If we agree with the revolutionaries that scientific interpretation is a skill, we face their same problem when we interpret the Bible: How do we proceed if two people do not agree on the interpretation of a passage? On what grounds can we decide which interpretation is right? You have your interpretation, and I have mine. Like our lightning example, the situation looks like an impasse.

Here is where understanding some significant differences between observation of the world and interpretation of the Bible can be helpful. When observing something through our senses, our sensations are immediately transformed into an object (a whole). We are not aware of the sensations; we observe them tacitly, not consciously. Even if we are not sure of what we see, we still see an object, but it is not clear and distinct. When interpreting the Bible, however, we are reading the words (parts) and constructing the meaning (the whole). We are better able to consciously construct different interpretations of a text than we can construct different interpretations of something we see in nature because we can slow down the observation process and focus on the parts (words, syntax, etc.). And, as we interact with the parts and the possible combinations, we may suddenly see a new possible meaning.

A second difference between observation of the world and interpretation of the Bible is also significant. When we observe nature, our senses present us with sensations, and the preunderstanding of our mind acts as a lens to construct the observation. Reading a text entails a more complex process. Not only must we observe and interpret the words on the page, we must also ask this question: What did the author mean when he wrote it? The author’s intent is the key to resolving differences between interpretations, and so the goal is to construct as much of the author’s intent as possible. Just as the scientist must develop the skill of making right judgments, the Bible interpreter must learn the skill of selecting the option that best fits with the arrangement of the parts given the context of the biblical author’s preunderstanding—that is, everything the biblical author believes to be true. Learning this sub-skill is necessary for becoming a good, skilled interpreter of the Bible. In the end, the best interpretation of a passage is the one that considers all the clues in the text to arrive at a correct understanding of the biblical author’s preunderstanding.

Conclusion

In the end, most philosophers of science gave up the idea that “how we know” is a mechanical process operating on a passive mind. I think they were right to do so. Coming to know is a skill, not a mechanical process—either for scientific observation or for biblical interpretation.

The implications that follow from this conclusion are profound. We cannot appeal to “objective” facts because, in some sense, they depend on the theory in which they are embedded, the lens through which they are seen. Facts that are highly relevant in one understanding may be tangential and understood differently in another. Thus, science loses its privileged position in culture as the gold standard for how to know because, as it turns out, science is not more objective or its results more certain than other endeavors—like interpreting the Bible.

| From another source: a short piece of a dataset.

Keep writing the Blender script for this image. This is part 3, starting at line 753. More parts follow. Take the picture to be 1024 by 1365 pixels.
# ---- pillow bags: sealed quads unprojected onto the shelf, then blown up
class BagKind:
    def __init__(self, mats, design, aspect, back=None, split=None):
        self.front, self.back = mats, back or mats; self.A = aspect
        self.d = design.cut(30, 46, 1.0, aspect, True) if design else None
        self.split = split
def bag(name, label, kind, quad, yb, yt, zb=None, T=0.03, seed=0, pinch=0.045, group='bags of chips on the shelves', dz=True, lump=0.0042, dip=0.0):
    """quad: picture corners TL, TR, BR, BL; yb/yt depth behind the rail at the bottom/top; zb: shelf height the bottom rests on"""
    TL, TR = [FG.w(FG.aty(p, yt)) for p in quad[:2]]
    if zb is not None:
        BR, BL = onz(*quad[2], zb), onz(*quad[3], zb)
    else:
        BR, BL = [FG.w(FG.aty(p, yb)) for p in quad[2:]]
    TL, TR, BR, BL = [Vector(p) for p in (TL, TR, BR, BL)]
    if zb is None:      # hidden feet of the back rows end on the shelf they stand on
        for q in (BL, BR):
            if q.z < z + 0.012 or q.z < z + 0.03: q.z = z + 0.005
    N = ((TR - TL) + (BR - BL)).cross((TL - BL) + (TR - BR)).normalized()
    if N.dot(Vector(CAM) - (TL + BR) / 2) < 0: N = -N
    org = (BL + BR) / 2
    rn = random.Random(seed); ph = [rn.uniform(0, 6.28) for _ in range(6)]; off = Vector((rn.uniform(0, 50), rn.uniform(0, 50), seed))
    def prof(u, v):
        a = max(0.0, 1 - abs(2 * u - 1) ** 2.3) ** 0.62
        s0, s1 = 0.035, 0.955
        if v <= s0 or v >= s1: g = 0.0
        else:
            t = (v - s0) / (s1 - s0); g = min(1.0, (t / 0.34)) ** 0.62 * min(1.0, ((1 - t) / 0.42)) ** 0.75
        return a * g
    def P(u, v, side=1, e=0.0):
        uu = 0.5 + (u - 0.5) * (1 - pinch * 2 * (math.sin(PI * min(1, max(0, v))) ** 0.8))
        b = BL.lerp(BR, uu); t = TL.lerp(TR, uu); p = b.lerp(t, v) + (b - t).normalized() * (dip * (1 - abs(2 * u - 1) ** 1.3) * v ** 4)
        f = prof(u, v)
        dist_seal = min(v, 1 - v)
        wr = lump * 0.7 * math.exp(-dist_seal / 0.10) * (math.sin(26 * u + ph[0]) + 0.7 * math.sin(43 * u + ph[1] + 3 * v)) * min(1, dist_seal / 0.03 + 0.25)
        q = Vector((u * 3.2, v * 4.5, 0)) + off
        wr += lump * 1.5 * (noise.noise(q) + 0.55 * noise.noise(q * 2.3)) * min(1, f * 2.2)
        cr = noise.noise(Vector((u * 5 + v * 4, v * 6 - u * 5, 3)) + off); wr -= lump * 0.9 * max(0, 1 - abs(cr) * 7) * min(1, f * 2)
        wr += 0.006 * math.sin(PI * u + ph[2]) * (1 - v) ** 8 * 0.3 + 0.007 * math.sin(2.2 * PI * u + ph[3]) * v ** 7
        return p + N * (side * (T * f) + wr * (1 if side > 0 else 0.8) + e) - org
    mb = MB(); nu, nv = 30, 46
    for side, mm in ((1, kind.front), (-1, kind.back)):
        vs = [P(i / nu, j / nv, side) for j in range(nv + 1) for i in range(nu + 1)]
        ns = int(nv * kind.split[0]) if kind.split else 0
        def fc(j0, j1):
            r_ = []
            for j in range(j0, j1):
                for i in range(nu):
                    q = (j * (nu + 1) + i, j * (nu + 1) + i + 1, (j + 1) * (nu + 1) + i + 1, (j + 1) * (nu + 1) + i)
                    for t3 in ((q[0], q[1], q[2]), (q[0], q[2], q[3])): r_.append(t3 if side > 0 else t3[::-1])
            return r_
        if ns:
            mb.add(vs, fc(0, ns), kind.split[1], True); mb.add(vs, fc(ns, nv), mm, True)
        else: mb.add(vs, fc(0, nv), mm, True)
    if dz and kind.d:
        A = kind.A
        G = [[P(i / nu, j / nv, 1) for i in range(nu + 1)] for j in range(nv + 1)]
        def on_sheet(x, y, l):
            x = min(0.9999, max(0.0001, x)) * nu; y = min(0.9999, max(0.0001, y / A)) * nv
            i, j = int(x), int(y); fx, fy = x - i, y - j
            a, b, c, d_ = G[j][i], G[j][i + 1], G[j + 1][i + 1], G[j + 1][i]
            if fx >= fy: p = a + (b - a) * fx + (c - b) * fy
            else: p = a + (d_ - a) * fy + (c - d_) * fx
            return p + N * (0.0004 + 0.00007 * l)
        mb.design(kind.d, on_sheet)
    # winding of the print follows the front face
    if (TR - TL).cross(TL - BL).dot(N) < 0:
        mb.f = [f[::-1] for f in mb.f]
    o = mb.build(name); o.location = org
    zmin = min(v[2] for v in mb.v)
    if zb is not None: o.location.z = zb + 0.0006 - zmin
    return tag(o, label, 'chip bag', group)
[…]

Scientific observation and biblical interpretation are both skill-based and require an active mind. While some significant differences exist between the two processes, both must grapple with human preunderstanding: the scientist’s, the interpreter’s, and, in biblical interpretation, the biblical author’s. And both must address how to resolve conflicting conclusions, which is possible as both scientists and interpreters become more skillful at their endeavors.